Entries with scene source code
○ ○ ○ ○
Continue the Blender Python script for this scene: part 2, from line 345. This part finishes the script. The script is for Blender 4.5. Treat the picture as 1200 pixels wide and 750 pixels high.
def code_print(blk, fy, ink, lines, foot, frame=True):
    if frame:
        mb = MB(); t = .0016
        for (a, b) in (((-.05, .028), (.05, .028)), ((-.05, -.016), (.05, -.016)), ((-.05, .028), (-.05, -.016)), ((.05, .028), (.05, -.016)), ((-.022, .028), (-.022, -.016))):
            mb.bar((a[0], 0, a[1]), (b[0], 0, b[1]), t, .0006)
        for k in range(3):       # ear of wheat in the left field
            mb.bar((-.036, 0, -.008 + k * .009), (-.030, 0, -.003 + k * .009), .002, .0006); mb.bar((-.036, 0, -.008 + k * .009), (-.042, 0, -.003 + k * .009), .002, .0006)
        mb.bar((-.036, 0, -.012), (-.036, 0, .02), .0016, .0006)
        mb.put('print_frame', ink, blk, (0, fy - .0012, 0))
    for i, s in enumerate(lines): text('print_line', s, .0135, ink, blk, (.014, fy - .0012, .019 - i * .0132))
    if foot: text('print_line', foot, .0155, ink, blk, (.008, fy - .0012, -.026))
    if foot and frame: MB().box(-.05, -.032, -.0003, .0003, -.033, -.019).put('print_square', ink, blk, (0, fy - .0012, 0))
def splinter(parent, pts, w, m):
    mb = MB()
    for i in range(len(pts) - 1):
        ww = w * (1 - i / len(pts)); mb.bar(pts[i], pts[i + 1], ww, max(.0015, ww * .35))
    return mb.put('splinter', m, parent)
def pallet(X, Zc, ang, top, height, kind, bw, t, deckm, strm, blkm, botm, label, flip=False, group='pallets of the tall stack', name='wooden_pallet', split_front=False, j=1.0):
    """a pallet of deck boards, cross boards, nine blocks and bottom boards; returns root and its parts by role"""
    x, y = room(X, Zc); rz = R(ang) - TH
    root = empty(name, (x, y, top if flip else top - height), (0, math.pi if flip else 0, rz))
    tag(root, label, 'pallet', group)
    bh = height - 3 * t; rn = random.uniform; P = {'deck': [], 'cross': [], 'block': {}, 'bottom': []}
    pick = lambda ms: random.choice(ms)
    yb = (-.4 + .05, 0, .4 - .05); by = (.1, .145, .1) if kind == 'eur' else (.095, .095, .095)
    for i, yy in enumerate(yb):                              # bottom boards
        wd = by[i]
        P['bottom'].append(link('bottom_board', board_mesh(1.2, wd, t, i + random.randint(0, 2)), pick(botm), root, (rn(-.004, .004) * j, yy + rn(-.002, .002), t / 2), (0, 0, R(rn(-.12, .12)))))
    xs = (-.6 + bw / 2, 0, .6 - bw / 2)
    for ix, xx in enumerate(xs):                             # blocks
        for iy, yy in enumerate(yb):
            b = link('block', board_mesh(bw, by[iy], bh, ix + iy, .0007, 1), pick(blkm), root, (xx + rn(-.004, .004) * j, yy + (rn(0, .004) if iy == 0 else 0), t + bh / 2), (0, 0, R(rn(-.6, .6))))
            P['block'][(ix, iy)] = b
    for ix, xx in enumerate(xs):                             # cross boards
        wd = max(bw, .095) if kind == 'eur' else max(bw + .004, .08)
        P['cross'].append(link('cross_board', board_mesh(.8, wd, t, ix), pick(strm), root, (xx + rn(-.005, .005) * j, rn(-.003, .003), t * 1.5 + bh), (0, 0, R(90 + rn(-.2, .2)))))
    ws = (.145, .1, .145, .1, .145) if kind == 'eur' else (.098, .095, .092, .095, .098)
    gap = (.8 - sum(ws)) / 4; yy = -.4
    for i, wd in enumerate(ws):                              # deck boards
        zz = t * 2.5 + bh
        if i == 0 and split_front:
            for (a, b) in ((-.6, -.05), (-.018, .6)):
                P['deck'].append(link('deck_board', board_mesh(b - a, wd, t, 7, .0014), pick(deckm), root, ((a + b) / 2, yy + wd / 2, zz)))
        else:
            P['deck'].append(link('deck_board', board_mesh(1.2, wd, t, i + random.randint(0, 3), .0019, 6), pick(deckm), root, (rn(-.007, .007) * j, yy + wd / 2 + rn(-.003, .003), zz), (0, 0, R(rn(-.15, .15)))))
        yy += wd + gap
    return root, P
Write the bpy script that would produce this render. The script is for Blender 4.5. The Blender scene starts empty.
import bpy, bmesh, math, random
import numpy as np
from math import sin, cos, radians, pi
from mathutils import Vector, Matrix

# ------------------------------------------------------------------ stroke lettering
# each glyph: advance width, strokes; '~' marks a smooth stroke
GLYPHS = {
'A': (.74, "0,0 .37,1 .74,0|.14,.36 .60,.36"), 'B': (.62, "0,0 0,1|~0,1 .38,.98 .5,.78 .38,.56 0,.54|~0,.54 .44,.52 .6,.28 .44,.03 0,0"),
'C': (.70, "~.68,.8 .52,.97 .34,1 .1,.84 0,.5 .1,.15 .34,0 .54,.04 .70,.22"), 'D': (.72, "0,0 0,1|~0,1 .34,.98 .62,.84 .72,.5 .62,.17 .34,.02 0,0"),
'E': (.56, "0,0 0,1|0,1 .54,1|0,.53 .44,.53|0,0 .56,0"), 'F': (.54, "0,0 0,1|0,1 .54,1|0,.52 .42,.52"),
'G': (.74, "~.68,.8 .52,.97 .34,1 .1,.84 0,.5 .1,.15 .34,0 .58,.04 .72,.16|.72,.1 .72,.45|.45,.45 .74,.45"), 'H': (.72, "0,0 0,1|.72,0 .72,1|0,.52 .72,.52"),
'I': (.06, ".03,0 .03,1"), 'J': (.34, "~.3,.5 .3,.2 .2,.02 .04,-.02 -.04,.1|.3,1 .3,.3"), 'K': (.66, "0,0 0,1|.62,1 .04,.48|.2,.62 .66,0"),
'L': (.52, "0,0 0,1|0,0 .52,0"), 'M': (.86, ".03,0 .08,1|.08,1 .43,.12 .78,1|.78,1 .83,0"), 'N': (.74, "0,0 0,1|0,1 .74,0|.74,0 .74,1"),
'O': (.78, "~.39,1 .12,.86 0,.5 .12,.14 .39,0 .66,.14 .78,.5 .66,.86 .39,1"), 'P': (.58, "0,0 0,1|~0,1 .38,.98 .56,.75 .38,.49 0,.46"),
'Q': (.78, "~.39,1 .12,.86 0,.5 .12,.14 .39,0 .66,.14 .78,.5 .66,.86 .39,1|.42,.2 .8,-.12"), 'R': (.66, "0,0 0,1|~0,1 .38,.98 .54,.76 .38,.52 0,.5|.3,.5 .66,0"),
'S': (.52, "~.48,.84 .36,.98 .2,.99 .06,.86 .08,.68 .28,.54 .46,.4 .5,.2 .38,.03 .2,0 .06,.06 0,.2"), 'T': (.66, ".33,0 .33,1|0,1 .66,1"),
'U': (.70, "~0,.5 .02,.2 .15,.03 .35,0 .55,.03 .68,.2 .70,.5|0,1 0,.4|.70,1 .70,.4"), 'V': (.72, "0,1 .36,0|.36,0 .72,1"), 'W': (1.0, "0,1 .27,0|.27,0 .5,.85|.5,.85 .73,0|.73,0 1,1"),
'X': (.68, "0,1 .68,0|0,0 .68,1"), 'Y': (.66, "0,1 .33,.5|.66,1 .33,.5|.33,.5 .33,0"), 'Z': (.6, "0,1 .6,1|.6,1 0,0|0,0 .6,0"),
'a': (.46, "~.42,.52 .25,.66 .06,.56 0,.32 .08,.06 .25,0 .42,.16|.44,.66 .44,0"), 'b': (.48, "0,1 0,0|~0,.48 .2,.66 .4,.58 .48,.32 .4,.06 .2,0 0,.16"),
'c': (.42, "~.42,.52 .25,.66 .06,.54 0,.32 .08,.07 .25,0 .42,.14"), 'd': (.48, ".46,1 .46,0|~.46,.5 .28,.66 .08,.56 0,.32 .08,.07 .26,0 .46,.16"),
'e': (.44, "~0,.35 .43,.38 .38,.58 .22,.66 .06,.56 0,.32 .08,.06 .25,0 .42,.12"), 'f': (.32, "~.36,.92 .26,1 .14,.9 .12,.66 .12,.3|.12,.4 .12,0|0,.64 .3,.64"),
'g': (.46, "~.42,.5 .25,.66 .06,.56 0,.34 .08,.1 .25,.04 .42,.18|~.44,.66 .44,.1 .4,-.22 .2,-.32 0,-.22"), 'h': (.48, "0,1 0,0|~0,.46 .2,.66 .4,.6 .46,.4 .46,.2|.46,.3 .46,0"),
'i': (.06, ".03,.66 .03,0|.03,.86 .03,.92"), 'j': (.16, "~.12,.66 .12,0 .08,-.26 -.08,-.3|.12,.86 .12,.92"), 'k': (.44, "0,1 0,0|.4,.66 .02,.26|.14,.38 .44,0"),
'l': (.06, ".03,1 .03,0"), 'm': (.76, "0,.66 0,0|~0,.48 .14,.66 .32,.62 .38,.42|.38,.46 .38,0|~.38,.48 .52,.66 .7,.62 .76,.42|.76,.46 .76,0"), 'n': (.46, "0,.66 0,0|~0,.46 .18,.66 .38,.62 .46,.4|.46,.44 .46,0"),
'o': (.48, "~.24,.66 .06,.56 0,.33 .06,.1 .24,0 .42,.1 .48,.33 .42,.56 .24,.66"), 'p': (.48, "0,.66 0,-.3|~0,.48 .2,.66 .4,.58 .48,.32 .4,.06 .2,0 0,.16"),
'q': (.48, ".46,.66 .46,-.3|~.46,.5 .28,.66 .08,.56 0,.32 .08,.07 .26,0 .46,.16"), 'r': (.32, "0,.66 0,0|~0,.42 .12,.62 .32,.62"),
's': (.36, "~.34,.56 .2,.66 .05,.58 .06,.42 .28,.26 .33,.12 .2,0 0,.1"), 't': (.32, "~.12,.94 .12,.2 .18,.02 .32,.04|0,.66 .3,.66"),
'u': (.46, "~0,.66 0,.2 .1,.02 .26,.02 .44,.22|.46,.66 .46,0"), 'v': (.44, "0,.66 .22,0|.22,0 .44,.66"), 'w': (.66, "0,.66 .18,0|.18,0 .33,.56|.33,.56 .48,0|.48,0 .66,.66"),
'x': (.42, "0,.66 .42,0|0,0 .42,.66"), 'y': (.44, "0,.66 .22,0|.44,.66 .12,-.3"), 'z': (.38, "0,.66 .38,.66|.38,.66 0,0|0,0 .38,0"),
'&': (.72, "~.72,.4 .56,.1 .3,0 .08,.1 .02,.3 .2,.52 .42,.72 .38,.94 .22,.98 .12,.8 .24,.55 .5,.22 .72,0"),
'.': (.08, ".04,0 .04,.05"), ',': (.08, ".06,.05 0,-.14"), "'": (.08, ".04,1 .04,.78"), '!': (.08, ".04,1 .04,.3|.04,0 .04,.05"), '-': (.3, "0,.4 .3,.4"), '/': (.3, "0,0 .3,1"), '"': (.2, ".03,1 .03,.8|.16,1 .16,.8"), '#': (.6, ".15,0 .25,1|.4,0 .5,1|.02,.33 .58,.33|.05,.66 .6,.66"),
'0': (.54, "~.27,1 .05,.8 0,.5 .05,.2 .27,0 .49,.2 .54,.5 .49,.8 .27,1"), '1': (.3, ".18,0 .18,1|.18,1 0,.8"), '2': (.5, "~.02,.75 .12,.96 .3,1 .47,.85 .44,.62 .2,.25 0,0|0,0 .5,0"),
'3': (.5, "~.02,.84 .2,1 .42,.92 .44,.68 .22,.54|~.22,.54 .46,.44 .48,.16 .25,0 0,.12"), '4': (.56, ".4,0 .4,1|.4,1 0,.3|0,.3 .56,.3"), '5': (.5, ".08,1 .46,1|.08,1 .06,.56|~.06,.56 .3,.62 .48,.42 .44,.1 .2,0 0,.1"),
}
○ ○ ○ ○
OBJECTIVE
State how many lines hold the word "from". The number is the whole answer.

FINAL RESULT
3